Gaudy Night at the CPAC
Mar. 7th, 2007 12:16 pmGlenn Greenwald has a really excellent post on the metastory behind the whole Coulter brouhaha over on his new blog. I found it very interesting and thought-provoking, which is always a sign of good writing. Do yourself a favor and go check it out; it really is worth wading through the Salon ad, particularly for the picture which precedes the snippet below.
I have to admit, though, I was a little distracted by the following two paragraphs:
"The second-most astonishing political fact over the last six years -- after the permanently jaw-dropping and incomparably disgraceful fact that 70% of Americans believed as late as September, 2003 (6 months after the invasion) that Saddam Hussein personally participated in the planning of the 9/11 attacks (a fact which, by itself, profoundly indicts all of our political and media instititutions at once) -- is that the 2004 presidential candidate who actually volunteered to fight, in actual combat, in the Vietnam jungle was the one depicted as the weak subversive coward, while the candidate who used every family connection possible to avoid ever fighting was depicted as the brave, masculine, fighter-warrior who had the backbone to stand down the Evil Enemies and protect us all.
That is why so many of them who have never been anywhere near the military -- and will never go near it even as their wars are endangered by a lack of volunteers -- have a monomanical obsession with military glory, with constant displays of how "resolute" and "courageous" they are, with notions of forced "submission" and "humiliation" of their opponents (just take notice of how central a role those concepts play in neoconservative "arguments"), and with depicting those who oppose the wars they cheer on as "cowards" (even when the cowards in question are decorated Marines with 30 years of service)."
Take a deep breath, Mr. Greenwald. I do think he was a little worked up when he wrote this, as each paragraph is a single sentence. And while it is possible to write grammatically-correct paragraph-long sentences, such sentences are almost always too convoluted to easily digest.
Trifling grammatical quibbles aside, though, I think Greenwald is making an important point in this post about the nature of neoconservative gender-typing, both of themselves (typifying themselves as manly men and womenly women) and of those they denigrate (typifying them as womanly men and manly women).

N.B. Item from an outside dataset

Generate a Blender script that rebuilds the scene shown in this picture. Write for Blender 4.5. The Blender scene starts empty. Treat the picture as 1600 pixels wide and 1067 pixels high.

To some extent the kind of denigration he documents is typical of western cultures in general, where "feminine" frequently translates as "weak" and "masculine" often translates as "strong", and where being physically one and perceived as having traits of the other equates as "bad", or at the very least "dangerous". But the attack wing of the press has taken this idea and run with it to an alarming degree. ("Metrosexual" as a one-word writeoff, anyone?) Moreover, it seems to me that I'm seeing more and more of these ideas being expressed in day-to-day culture. Granted, I work in a male-dominated field, in a company with many more men than women, but I see it at least as much just out and about in the neighborhood. Women must be sexy, obsessed with their appearances, and know their place (that place being secondary/supportive); men must be domineering, confident (to the point of never rethinking an issue), and resolute. Not exactly healthy for men or women or our society at large. And don't get me started on how this ties in insiduously with the anti-intellectualism bias in this country; I'm having enough trouble getting down any coherent thoughts as it is.
It's pervasive, and I hate it, particularly for what that bunch of tropes tries to say about me and those like me. I am a working woman, the primary breadwinner in my family, and I am smart, articulate, and yes, strong, well able to take care of myself and those I care for. All of these traits are laudable, at least in my book, and should be celebrated. But they're not, at least among a significant section of the population, who still apparently believes in the old "a woman's place is in the home standing by her man" stereotype, or at least its modern equivalent of "a woman's place is to be feminine first and self-sufficient second". There is of course no reason why a woman can't be both feminine and self sufficient, as the two are not related, except in some weird corner of our culture, which insists that "strong" is not "feminine", and you have to be strong to be self-sufficient (yes, you do. Really.). And somehow we as a culture still enforce the idea that men must be stronger than women - not just physically, but mentally and spiritually - and that "feminine" still means "weak" and is therefore to be derided.
I guess it boils down to my belief that strong is neither masculine or feminine. Strong is strong; it can be good or bad, depending on degree, not the gender of the person who has that trait. Weakness, too, is neither masculine nor feminine; and "strong" posturing is too often a cover for the weak thinking and weaker reasoning it tries to conceal.